Democrats are coming in hoping to revive net neutrality rules, but we’re doing fine without them, said Washington­Examiner .com in an editorial. When in 2018 Pai repealed the rules that prohibited internet providers from throttling traffic, critics told us we were facing “impending doom for the internet.” In fact, none of the “panicked, hysterical prediction­s has come true.” The consumer experience of the internet has “dramatical­ly improved,” with costs dropping and download speeds nearly doubling in the past three years.

If telecoms haven’t taken advantage of Trump-era rule changes, that’s only because they have not “had time to kick the tires on new strategies to milk their customers for extra cash,” said Rhett Jones in Gizmodo.com. Now that Pai is leaving, telecoms “need a new man on the inside.” Enter Simington. “Believed to be the author” of the president’s executive order tasking the FCC with redefining Section 230, Simington earned his chops helping Trump “screw with his enemies.” Now he is the favored choice of business groups to make sure the FCC stays jammed up for as long as Senate Majority Leader Mitch McConnell can stymie Biden’s efforts to confirm a new chair.

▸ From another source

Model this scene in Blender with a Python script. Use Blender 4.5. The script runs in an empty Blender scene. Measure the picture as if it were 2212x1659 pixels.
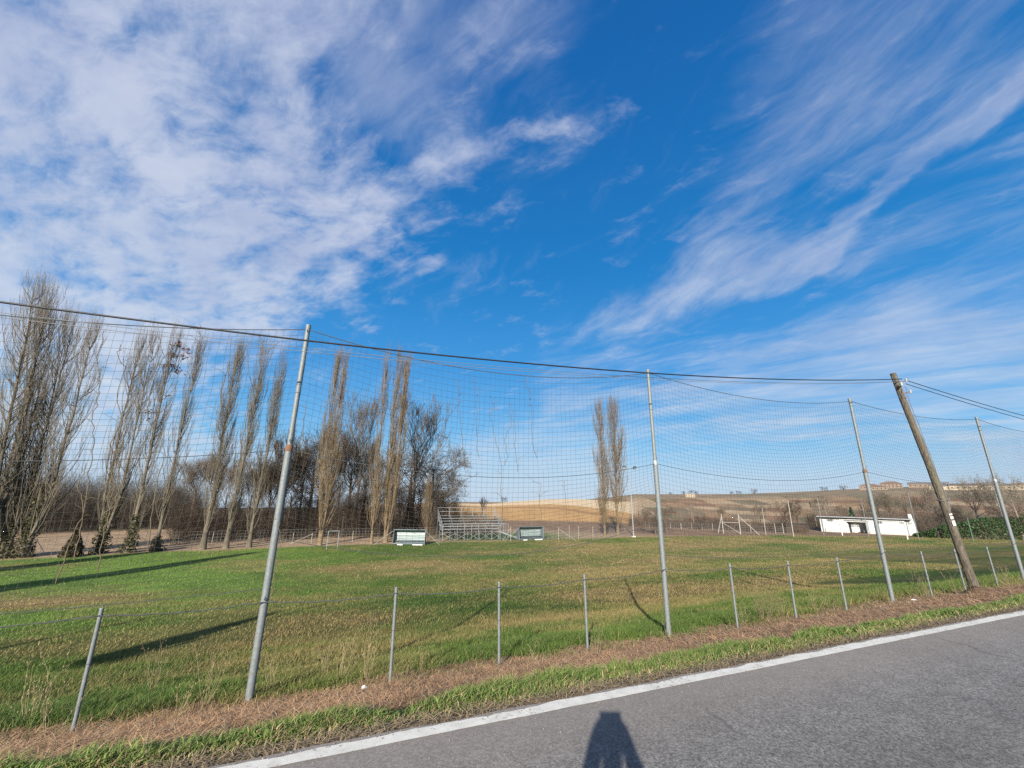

The irony of Trump’s last days is that while Pai’s tenure has been “defined by the desire to impose as few rules as possible on private businesses,” said Sara Morrison in Vox.com, his final days will see a push to “introduce more regulation through Section 230.” Modifying that has “become a rallying cry” for Republican­s, who claim they are censored on social media. The agency, however, almost certainly doesn’t have enough time, and most likely a Biden administra­tion will let the effort die. Eventually, Biden will get a new FCC chair, and then he can “reclaim some of the authority ceded under Trump” to address his top priority of increasing broadband access to “address the digital divide.”